__Exercise goal__:
Quote every line as written. Omit pictures.

__Supplied data__:
+-------+

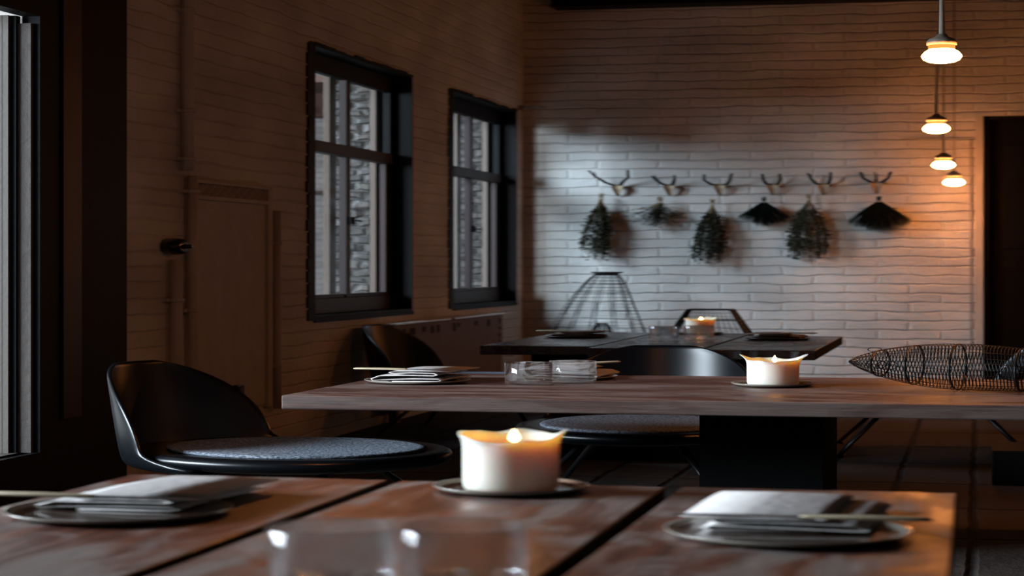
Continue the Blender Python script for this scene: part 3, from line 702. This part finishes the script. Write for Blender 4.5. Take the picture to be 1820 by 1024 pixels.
bunch('leftmost full leafy green bunch, hanging lowest on the left', -1.497, 2.10, .78, .135, 'leafy', 'leaf', -.030, 1)
bunch('thin wispy bunch, second from the left, smallest of the six', -1.255, 2.055, .34, .34, 'wispy', 'leaf_mid', 0, 2)
bunch('leafy bunch with curling tips, third from the left', -1.045, 2.03, .74, .14, 'leafy', 'leaf_mid', -.012, 3)
bunch('dark broom-like bunch fourth from the left, between two leafy bunches', -.838, 2.045, .30, .21, 'broom', 'leaf_dark', 0, 4)
bunch('full leafy bunch fifth from the left, beside the left broom-like bunch', -.660, 2.075, .77, .165, 'leafy', 'leaf', -.008, 5)
bunch('widest dark broom-like bunch, rightmost and nearest the lamps', -.384, 2.045, .37, .25, 'broom', 'leaf_dark', 0, 6)

# ------------------------------------------------------------------ pendant lamps
def pendant(label, x, y, z, topdx, rope=.0045):
    t = thing('pendant_lamp', label, 'lamp', (x, y, z), 0, 'row of bare pendant bulbs on the right')
    H_ = ZC-z
    MB().tube([(0, 0, .085), (.0, 0, .3), (topdx*.5, 0, H_*.5), (topdx, 0, H_-.02)], [rope*1.3, rope, rope, rope], 8).build('cord', 'cord', t, smooth=True)
    MB().lathe([(.03, H_-.025), (.034, H_-.012), (.034, H_)], 20, (topdx, 0)).build('ceiling_rose', 'socket', t)
    MB().lathe([(.010, .10), (.014, .085), (.026, .075), (.030, .06), (.030, .043), (.020, .04)], 24).build('socket', 'socket', t, smooth=True)
    MB().lathe([(.026, .043), (.0268, .040), (.0268, .022), (.024, .018)], 24, (0, 0), False, False).build('collar', 'collar', t, smooth=True)
    MB().lathe([(.018, .030), (.024, .026), (.026, .018), (.034, .006), (.0395, -.012), (.040, -.020), (.036, -.036), (.026, -.048), (.012, -.054), (.001, -.055)], 32).build('bulb', 'bulb', t, smooth=True)
    return t
pendant('nearest and largest pendant bulb in view, highest of the row', -.072, 4.36, 2.47, .006)
pendant('added unseen pendant bulb above the left end of the middle table, brightening the left wall', -.85, 2.95, 2.56, 0)  # extra lamp out of view, added to warm and brighten the left wall
pendant('second pendant bulb from the front, hanging in mid row', -.125, 6.60, 2.455, .022, .0038)
pendant('third pendant bulb, just above the farthest one', -.122, 7.75, 2.30, .0, .0034)
pendant('farthest and lowest pendant bulb, close to the back wall', -.092, 8.36, 2.195, .0, .0034)

# ------------------------------------------------------------------ things on the left wall
r = thing('radiator', 'old cream panel radiator under the right sash window', 'radiator', (XL+.012, 6.40, .14))
MB().box(0, .045, 0, 1.56, 0, .695).build('panel', 'cream', r, bevel=.01)
MB().box(-.004, .056, -.004, .70, .695, .707).build('top_plate', 'daylit_enamel', r)
MB().box(-.004, .056, .76, 1.56, .695, .707).build('top_plate', 'daylit_enamel', r)
rnd = random.Random(4)
for yy in (.12, .2, .24, .36, .47, .55, .78, .84, 1.1, 1.3, 1.5):
    MB().box(.044, .0475, yy, yy+rnd.uniform(.02, .04), .60+rnd.uniform(-.02, .02), .655).build('vent_hole', 'slot', r)
for zz in (.4, .47, .54): MB().box(.044, .0475, 1.5, 1.53, zz, zz+.03).build('vent_hole', 'slot', r)
for yy in (.1, 1.4): MB().box(0, .03, yy, yy+.04, -.14, .01).build('bracket', 'cream', r)

pn = thing('wall_panel', 'cream painted hatch with a framed louvre at its top, on the left wall', 'hatch', (XL, 4.765, 0))
def zat(v, d): return 1.34-(v-470)*d/1421.2
MB().box(-.001, .006, .02, .575, .36, 1.77).build('panel', 'cream_panel', pn, bevel=.006)
MB().box(-.001, .014, 0, .03, .34, 1.88).box(-.001, .014, .57, .60, .34, 1.88).box(-.001, .014, .03, .57, 1.755, 1.785).box(-.001, .014, .03, .57, 1.86, 1.885).build('frame', 'cream_panel', pn, bevel=.006)
lv = MB()
for k in range(9):
    y0 = .05+k*.058; lv.add([(.002, y0, 1.79), (.012, y0+.015, 1.79), (.012, y0+.07, 1.855), (.002, y0+.055, 1.855)], [(0, 1, 2, 3)])
lv.build('louvre', 'cream_panel', pn, solid=.008)
def pipe(label, y, z0, z1, clamps, r_=.014, bend=0):
    t = thing('conduit_pipe', label, 'pipe', (XL, y, z0), 0, 'cream painted pipes on the left wall')
    H_ = z1-z0
    MB().tube([(r_+.006, bend, 0), (r_+.006, bend*.7, H_*.3), (r_+.006, 0, H_*.6), (r_+.006, 0, H_)], r_, 12).build('pipe', 'cream_panel', t, smooth=True)
    for z in clamps: MB().lathe([(r_*1.02, z-z0-.012), (r_*1.35, z-z0-.009), (r_*1.35, z-z0+.009), (r_*1.02, z-z0+.012)], 12, (r_+.006, 0)).box(0, .012, -.035, .035, z-z0-.01, z-z0+.01).build('clamp', 'cream_panel', t)
    return t
pipe('thick vertical pipe coming down from the ceiling beside the dark glazed front', 4.725, 1.93, 4.30, (2.3, 2.93, 2.0), .016)
pipe('slightly bent vertical pipe along the left side of the painted hatch', 4.765, .02, 1.90, (1.05, 1.8), .013, .01)
pipe('vertical pipe running down from the black round switch', 4.655, .02, 1.37, (1.12, .5), .015)
pipe('thin vertical pipe along the right side of the painted hatch', 5.395, .32, 1.72, (1.49, .62), .011)
sw = thing('light_switch', 'round black bakelite switch on the left wall, above a pipe', 'switch', (XL+.004, 4.655, 1.45))
def lx(pr, cy=0): return [[(x, cy+r_*math.cos(a), r_*1.0*math.sin(a)) for a in [2*PI*j/24 for j in range(24)]] for x, r_ in pr]
MB().rings(lx([(0, .052), (.02, .052), (.034, .046), (.038, .03)])).build('housing', 'bakelite', sw, smooth=True)
MB().rings(lx([(.036, .016), (.05, .014), (.056, .008)])).build('knob', 'bakelite', sw, smooth=True)
so = thing('wall_socket', 'small dark socket low on the left wall, behind the nearest black chair', 'socket', (XL, 5.08, .46))
MB().box(0, .02, 0, .05, 0, .07).build('box', 'bakelite', so, bevel=.006); MB().box(.02, .023, .018, .03, .02, .05).build('cover', 'cream', so)
# thin conduit on the back wall
cd = thing('conduit_pipe', 'thin dark cable run on the back wall, left of the dark doorway', 'pipe', (-.30, YB, 2.0))
MB().tube([(0, -.012, .665), (.10, -.012, .655), (.27, -.012, .645), (.272, -.012, .3), (.272, -.012, -2.0)], .004, 8).build('cable', 'socket', cd)
br = thing('wall_bracket', 'small bracket high in the corner right of the second window', 'bracket', (XL, 8.50, 3.02))
MB().box(0, .03, 0, .02, 0, .05).tube([(.03, .01, .03), (.08, .0, .035), (.12, -.01, .02)], .008, 6).build('arm', 'socket', br)
# low black plinth at right
MBx = MB().box(-.14, .26, -.13, .13, 0, .21).build('plinth_block', 'wood_edge', None, bevel=.01, loc=(.17, 5.10, 0))
tag(MBx, 'low black block standing on the stone floor at the right edge', 'block')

+-------+

__Complete output__:
Continue the Blender Python script for this scene: part 3, from line 702. This part finishes the script. Write for Blender 4.5. Take the picture to be 1820 by 1024 pixels.
bunch('leftmost full leafy green bunch, hanging lowest on the left', -1.497, 2.10, .78, .135, 'leafy', 'leaf', -.030, 1)
bunch('thin wispy bunch, second from the left, smallest of the six', -1.255, 2.055, .34, .34, 'wispy', 'leaf_mid', 0, 2)
bunch('leafy bunch with curling tips, third from the left', -1.045, 2.03, .74, .14, 'leafy', 'leaf_mid', -.012, 3)
bunch('dark broom-like bunch fourth from the left, between two leafy bunches', -.838, 2.045, .30, .21, 'broom', 'leaf_dark', 0, 4)
bunch('full leafy bunch fifth from the left, beside the left broom-like bunch', -.660, 2.075, .77, .165, 'leafy', 'leaf', -.008, 5)
bunch('widest dark broom-like bunch, rightmost and nearest the lamps', -.384, 2.045, .37, .25, 'broom', 'leaf_dark', 0, 6)

# ------------------------------------------------------------------ pendant lamps
def pendant(label, x, y, z, topdx, rope=.0045):
    t = thing('pendant_lamp', label, 'lamp', (x, y, z), 0, 'row of bare pendant bulbs on the right')
    H_ = ZC-z
    MB().tube([(0, 0, .085), (.0, 0, .3), (topdx*.5, 0, H_*.5), (topdx, 0, H_-.02)], [rope*1.3, rope, rope, rope], 8).build('cord', 'cord', t, smooth=True)
    MB().lathe([(.03, H_-.025), (.034, H_-.012), (.034, H_)], 20, (topdx, 0)).build('ceiling_rose', 'socket', t)
    MB().lathe([(.010, .10), (.014, .085), (.026, .075), (.030, .06), (.030, .043), (.020, .04)], 24).build('socket', 'socket', t, smooth=True)
    MB().lathe([(.026, .043), (.0268, .040), (.0268, .022), (.024, .018)], 24, (0, 0), False, False).build('collar', 'collar', t, smooth=True)
    MB().lathe([(.018, .030), (.024, .026), (.026, .018), (.034, .006), (.0395, -.012), (.040, -.020), (.036, -.036), (.026, -.048), (.012, -.054), (.001, -.055)], 32).build('bulb', 'bulb', t, smooth=True)
    return t
pendant('nearest and largest pendant bulb in view, highest of the row', -.072, 4.36, 2.47, .006)
pendant('added unseen pendant bulb above the left end of the middle table, brightening the left wall', -.85, 2.95, 2.56, 0)  # extra lamp out of view, added to warm and brighten the left wall
pendant('second pendant bulb from the front, hanging in mid row', -.125, 6.60, 2.455, .022, .0038)
pendant('third pendant bulb, just above the farthest one', -.122, 7.75, 2.30, .0, .0034)
pendant('farthest and lowest pendant bulb, close to the back wall', -.092, 8.36, 2.195, .0, .0034)

# ------------------------------------------------------------------ things on the left wall
r = thing('radiator', 'old cream panel radiator under the right sash window', 'radiator', (XL+.012, 6.40, .14))
MB().box(0, .045, 0, 1.56, 0, .695).build('panel', 'cream', r, bevel=.01)
MB().box(-.004, .056, -.004, .70, .695, .707).build('top_plate', 'daylit_enamel', r)
MB().box(-.004, .056, .76, 1.56, .695, .707).build('top_plate', 'daylit_enamel', r)
rnd = random.Random(4)
for yy in (.12, .2, .24, .36, .47, .55, .78, .84, 1.1, 1.3, 1.5):
    MB().box(.044, .0475, yy, yy+rnd.uniform(.02, .04), .60+rnd.uniform(-.02, .02), .655).build('vent_hole', 'slot', r)
for zz in (.4, .47, .54): MB().box(.044, .0475, 1.5, 1.53, zz, zz+.03).build('vent_hole', 'slot', r)
for yy in (.1, 1.4): MB().box(0, .03, yy, yy+.04, -.14, .01).build('bracket', 'cream', r)

pn = thing('wall_panel', 'cream painted hatch with a framed louvre at its top, on the left wall', 'hatch', (XL, 4.765, 0))
def zat(v, d): return 1.34-(v-470)*d/1421.2
MB().box(-.001, .006, .02, .575, .36, 1.77).build('panel', 'cream_panel', pn, bevel=.006)
MB().box(-.001, .014, 0, .03, .34, 1.88).box(-.001, .014, .57, .60, .34, 1.88).box(-.001, .014, .03, .57, 1.755, 1.785).box(-.001, .014, .03, .57, 1.86, 1.885).build('frame', 'cream_panel', pn, bevel=.006)
lv = MB()
for k in range(9):
    y0 = .05+k*.058; lv.add([(.002, y0, 1.79), (.012, y0+.015, 1.79), (.012, y0+.07, 1.855), (.002, y0+.055, 1.855)], [(0, 1, 2, 3)])
lv.build('louvre', 'cream_panel', pn, solid=.008)
def pipe(label, y, z0, z1, clamps, r_=.014, bend=0):
    t = thing('conduit_pipe', label, 'pipe', (XL, y, z0), 0, 'cream painted pipes on the left wall')
    H_ = z1-z0
    MB().tube([(r_+.006, bend, 0), (r_+.006, bend*.7, H_*.3), (r_+.006, 0, H_*.6), (r_+.006, 0, H_)], r_, 12).build('pipe', 'cream_panel', t, smooth=True)
    for z in clamps: MB().lathe([(r_*1.02, z-z0-.012), (r_*1.35, z-z0-.009), (r_*1.35, z-z0+.009), (r_*1.02, z-z0+.012)], 12, (r_+.006, 0)).box(0, .012, -.035, .035, z-z0-.01, z-z0+.01).build('clamp', 'cream_panel', t)
    return t
pipe('thick vertical pipe coming down from the ceiling beside the dark glazed front', 4.725, 1.93, 4.30, (2.3, 2.93, 2.0), .016)
pipe('slightly bent vertical pipe along the left side of the painted hatch', 4.765, .02, 1.90, (1.05, 1.8), .013, .01)
pipe('vertical pipe running down from the black round switch', 4.655, .02, 1.37, (1.12, .5), .015)
pipe('thin vertical pipe along the right side of the painted hatch', 5.395, .32, 1.72, (1.49, .62), .011)
sw = thing('light_switch', 'round black bakelite switch on the left wall, above a pipe', 'switch', (XL+.004, 4.655, 1.45))
def lx(pr, cy=0): return [[(x, cy+r_*math.cos(a), r_*1.0*math.sin(a)) for a in [2*PI*j/24 for j in range(24)]] for x, r_ in pr]
MB().rings(lx([(0, .052), (.02, .052), (.034, .046), (.038, .03)])).build('housing', 'bakelite', sw, smooth=True)
MB().rings(lx([(.036, .016), (.05, .014), (.056, .008)])).build('knob', 'bakelite', sw, smooth=True)
so = thing('wall_socket', 'small dark socket low on the left wall, behind the nearest black chair', 'socket', (XL, 5.08, .46))
MB().box(0, .02, 0, .05, 0, .07).build('box', 'bakelite', so, bevel=.006); MB().box(.02, .023, .018, .03, .02, .05).build('cover', 'cream', so)
# thin conduit on the back wall
cd = thing('conduit_pipe', 'thin dark cable run on the back wall, left of the dark doorway', 'pipe', (-.30, YB, 2.0))
MB().tube([(0, -.012, .665), (.10, -.012, .655), (.27, -.012, .645), (.272, -.012, .3), (.272, -.012, -2.0)], .004, 8).build('cable', 'socket', cd)
br = thing('wall_bracket', 'small bracket high in the corner right of the second window', 'bracket', (XL, 8.50, 3.02))
MB().box(0, .03, 0, .02, 0, .05).tube([(.03, .01, .03), (.08, .0, .035), (.12, -.01, .02)], .008, 6).build('arm', 'socket', br)
# low black plinth at right
MBx = MB().box(-.14, .26, -.13, .13, 0, .21).build('plinth_block', 'wood_edge', None, bevel=.01, loc=(.17, 5.10, 0))
tag(MBx, 'low black block standing on the stone floor at the right edge', 'block')